Please keep the discussion on the mailing list rather than commenting on the wiki (wiki discussions get unwieldy fast).

Motivation

Let's consider a use-case where we need to aggregate records from a bounded stream using OperatorA in a "batch manner" (i.e., emitting the aggregation result at the end of the input stream), followed by another two-input OperatorB to process both the aggregation result and the records from an unbounded stream in a "stream manner" (i.e., continuously emitting results without waiting for the end of the input streams). Currently, supporting such use-cases requires the use of the STREAMING execution mode, where all operators must be deployed at the start of the job, and operators cannot apply typical "batch-mode" optimizations like sort join.

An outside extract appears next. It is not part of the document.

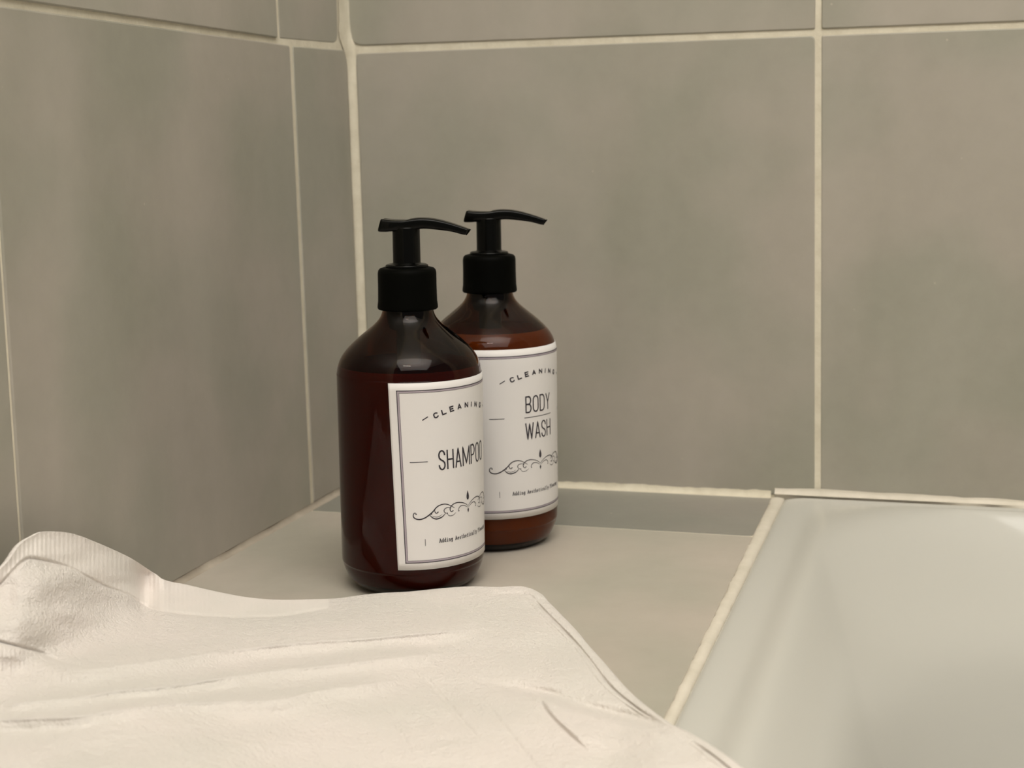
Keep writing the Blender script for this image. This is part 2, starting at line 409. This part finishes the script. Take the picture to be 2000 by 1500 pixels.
# ---- stroke lettering -------------------------------------------------------
def arc(cx, cy, rx, ry, a0, a1, n=10):
    return [(cx+rx*math.cos(math.radians(a0+(a1-a0)*i/n)), cy+ry*math.sin(math.radians(a0+(a1-a0)*i/n))) for i in range(n+1)]
GL = {  # unit box, each glyph a list of polylines
 'A': [[(0, 0), (.5, 1), (1, 0)], [(.18, .3), (.82, .3)]],
 'B': [[(0, 0), (0, 1), (.55, 1)]+arc(.55, .76, .4, .24, 90, -90)+[(0, .52)], [(.55, .52)]+arc(.55, .26, .45, .26, 90, -90)+[(0, 0)]],
 'C': [arc(.5, .68, .5, .32, 20, 180)+arc(.5, .32, .5, .32, 180, 340)],
 'D': [[(0, 0), (0, 1), (.5, 1)]+arc(.5, .68, .5, .32, 90, 0)+arc(.5, .32, .5, .32, 0, -90)+[(0, 0)]],
 'E': [[(1, 0), (0, 0), (0, 1), (1, 1)], [(0, .5), (.85, .5)]],
 'G': [arc(.5, .68, .5, .32, 20, 180)+arc(.5, .32, .5, .32, 180, 360)+[(1, .46), (.55, .46)]],
 'H': [[(0, 0), (0, 1)], [(1, 0), (1, 1)], [(0, .5), (1, .5)]],
 'I': [[(.5, 0), (.5, 1)]],
 'L': [[(0, 1), (0, 0), (1, 0)]],
 'M': [[(0, 0), (0, 1), (.5, .12), (1, 1), (1, 0)]],
 'N': [[(0, 0), (0, 1), (1, 0), (1, 1)]],
 'O': [arc(.5, .74, .5, .26, 0, 180)+arc(.5, .26, .5, .26, 180, 360)+[(1, .74)]],
 'P': [[(0, 0), (0, 1), (.5, 1)]+arc(.5, .73, .5, .27, 90, -90)+[(0, .46)]],
 'S': [arc(.5, .76, .5, .24, 0, 180)+[(.06, .62), (.3, .53), (.7, .45), (.94, .36)]+arc(.5, .24, .5, .24, 0, -180)],
 'W': [[(0, 1), (.25, 0), (.5, .95), (.75, 0), (1, 1)]],
 'Y': [[(0, 1), (.5, .45), (1, 1)], [(.5, .45), (.5, 0)]],
}
SG = {  # small slab-serif letters, x height .62
 'A': [[(.05, 0), (.5, 1), (.95, 0)], [(.22, .35), (.78, .35)], [(-.08, 0), (.25, 0)], [(.75, 0), (1.08, 0)], [(.3, 1), (.5, 1)]],
 'P': [[(.15, 0), (.15, 1)], [(0, 1), (.6, 1)]+arc(.6, .75, .3, .25, 90, -90)+[(.15, .5)], [(0, 0), (.4, 0)]],
 'd': [[(.8, 0), (.8, 1), (.6, 1)], arc(.45, .31, .35, .31, 0, 360, 12), [(.8, 0), (1, 0)]],
 'i': [[(.5, 0), (.5, .62), (.25, .62)], [(.2, 0), (.8, 0)], [(.5, .82), (.5, .94)]],
 'n': [[(.2, 0), (.2, .62), (.05, .62)], [(.2, .42)]+arc(.5, .40, .3, .22, 160, 0)+[(.8, 0)], [(.05, 0), (.38, 0)], [(.65, 0), (.95, 0)]],
 'g': [arc(.42, .36, .32, .26, 0, 360, 12), [(.95, .62), (.74, .62), (.76, -.1)]+arc(.45, -.1, .31, .2, 0, -160)],
 'e': [[(.15, .33), (.85, .33)]+arc(.5, .31, .35, .31, 0, 310, 12)],
 's': [arc(.5, .46, .28, .15, 20, 250, 8)+arc(.5, .16, .3, .16, 60, -150, 8)],
 't': [[(.4, .9), (.4, .12)]+arc(.6, .12, .2, .12, 180, 330), [(.15, .62), (.8, .62)]],
 'h': [[(.2, 0), (.2, 1), (.02, 1)], [(.2, .42)]+arc(.5, .40, .3, .22, 160, 0)+[(.8, 0)], [(.05, 0), (.38, 0)], [(.65, 0), (.95, 0)]],
 'c': [arc(.5, .31, .35, .31, 40, 320, 12)],
 'a': [arc(.45, .44, .3, .18, 150, 0)+[(.75, 0), (.95, 0)], arc(.45, .2, .3, .2, 0, 360, 12)],
 'l': [[(.5, 0), (.5, 1), (.25, 1)], [(.2, 0), (.8, 0)]],
 'y': [[(.12, .62), (.5, 0)], [(.88, .62), (.4, -.26), (.15, -.3)], [(0, .62), (.3, .62)], [(.7, .62), (1, .62)]],
}
class Print:
    """flat print laid round the label: quads in (s, z) millimetres"""
    def __init__(self): self.V = []; self.F = []
    def stroke(self, P, w, step=.6):
        Q = [Vector(P[0])]
        for p in P[1:]:
            p = Vector(p); a = Q[-1]; n = max(1, int((p-a).length/step))
            for i in range(1, n+1): Q.append(a.lerp(p, i/n))
        ws = w if callable(w) else (lambda t: w)
        base = len(self.V); m = len(Q)
        for i, q in enumerate(Q):
            d0 = (q-Q[i-1]).normalized() if i else (Q[1]-q).normalized()
            d1 = (Q[i+1]-q).normalized() if i < m-1 else d0
            t = (d0+d1)
            t = t.normalized() if t.length > 1e-3 else d0
            nrm = Vector((-t.y, t.x)); k = 1/max(.45, abs(nrm.dot(Vector((-d0.y, d0.x)))))
            h = ws(i/(m-1))/2*min(k, 1.6)
            if i == 0: q = q-t*h*.4
            if i == m-1: q = q+t*h*.4
            self.V += [q+nrm*h, q-nrm*h]
        for i in range(m-1):
            a = base+2*i; self.F.append((a, a+1, a+3, a+2))
    def text(self, glyphs, s, x, y, w, h, lw, rot=0.0):
        c, sn = math.cos(rot), math.sin(rot)
        for pl in glyphs[s]:
            self.stroke([(x+(a-.5)*w*c-(b_-.5)*h*sn, y+(a-.5)*w*sn+(b_-.5)*h*c) for a, b_ in pl], lw)
    def drop(self, x, y0, y1, w, heavy):
        n = 14
        self.stroke([(x, y0+(y1-y0)*i/n) for i in range(n+1)], lambda t: max(.04, w*math.sin(math.pi*t**heavy)))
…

Although we can obtain the correct result, the performance and cost of this DataStream job may be significantly worse than what can be practically achieved. For instance, we could save deployment costs by scheduling OperatorB only after OperatorA has finished running. And we might be able to significantly reduce the execution time for OperatorA by applying some "batch-mode" optimizations. For example, benchmark results show that the DataStream CoGroup operation in BATCH mode can be more than 10 times faster than in STREAMING mode.

In this FLIP, we propose adding public APIs for users and operator developers to specify whether the corresponding DataStream operations and operators should be executed in batch mode. Furthermore, we will update Flink's job graph generation logic to support running a combination of stream-mode and batch-mode operators within the same job. By enabling Flink to deliver optimal performance for use-cases that require both stream and batch mode operations in the same job, we can further enhance Flink as a stream-batch unified processing engine.

Public Interfaces

1) Add EndOfStreamWindows which is a subclass of WindowAssigner.

/**
 * This WindowAssigner assigns all elements to the same window that is fired iff the input
 * streams reach EOF.
 */
@PublicEvolving
public class EndOfStreamWindows extends WindowAssigner<Object, TimeWindow> {

    private static final TimeWindow TIME_WINDOW_INSTANCE =
            new TimeWindow(Long.MIN_VALUE, Long.MAX_VALUE);

    private EndOfStreamWindows() {}

    public static EndOfStreamWindows get() {
        return INSTANCE;
    }

    @Override
    public Collection<TimeWindow> assignWindows(
            Object element, long timestamp, WindowAssignerContext context) {
        return Collections.singletonList(TIME_WINDOW_INSTANCE);
    }

    @Override
    public Trigger<Object, TimeWindow> getDefaultTrigger(StreamExecutionEnvironment env) {
        return new EndOfStreamTrigger();
    }

    @Override
    public boolean isEventTime() {
        return true;
    }

    private static class EndOfStreamTrigger extends Trigger<Object, TimeWindow> {
        @Override
        public TriggerResult onElement(
                Object element, long timestamp, TimeWindow window, TriggerContext ctx)
                throws Exception {
            return TriggerResult.CONTINUE;
        }

        @Override
        public TriggerResult onEventTime(long time, TimeWindow window, TriggerContext ctx) {
            return time == window.maxTimestamp() ? TriggerResult.FIRE : TriggerResult.CONTINUE;
        }

        @Override
        public TriggerResult onProcessingTime(long time, TimeWindow window, TriggerContext ctx) {
            return TriggerResult.CONTINUE;
        }
        ...
    }
}

2) Add the isBatchForced() API to the StreamOperator and StreamOperatorFactory interfaces.

@PublicEvolving
public interface StreamOperator<OUT> extends CheckpointListener, KeyContext, Serializable {
    default boolean isBatchForced() {
        return false;
    }
}

@PublicEvolving
public interface StreamOperatorFactory<OUT> extends Serializable {
    default boolean isBatchForced() {
        return false;
    }
}

Proposed Changes

1) Add the isBatchForced() API to the Transformation interface.

@Internal
public abstract class Transformation<T> {
    default boolean isBatchForced() {
        return false;
    }
}

Benchmark Results

1) DataStream#CoGroup

We run the CoGroupDataStream benchmark on a mackbook with the latest Flink 1.17-snapshot and parallelism=1. RocksDB is used in the streaming mode.

Here are the benchmark results:

• Without the proposed change, in stream mode, with each of sources generating 2*10^6 records, average execution time is 56 sec.
• Without the proposed change, in batch mode, with each of sources generating 5*10^7 records, average execution time is 118 sec.
• With the proposed change, in both the stream and batch mode, with each of sources generating 5*10^7 records,  average execution time is 100 sec.

This show that the same DataStream program in stream mode can be more than 10X faster with proposed change.

Example Usages

data1.coGroup(data2)
     .where(tuple -> tuple.f0)
     .equalTo(tuple -> tuple.f0)
     .window(EndOfStreamWindows.get())
     .apply(new CustomCoGroupFunction())
     .addSink(...);

Compatibility, Deprecation, and Migration Plan

The changes made in this FLIP are backward compatible. No deprecation or migration plan is needed.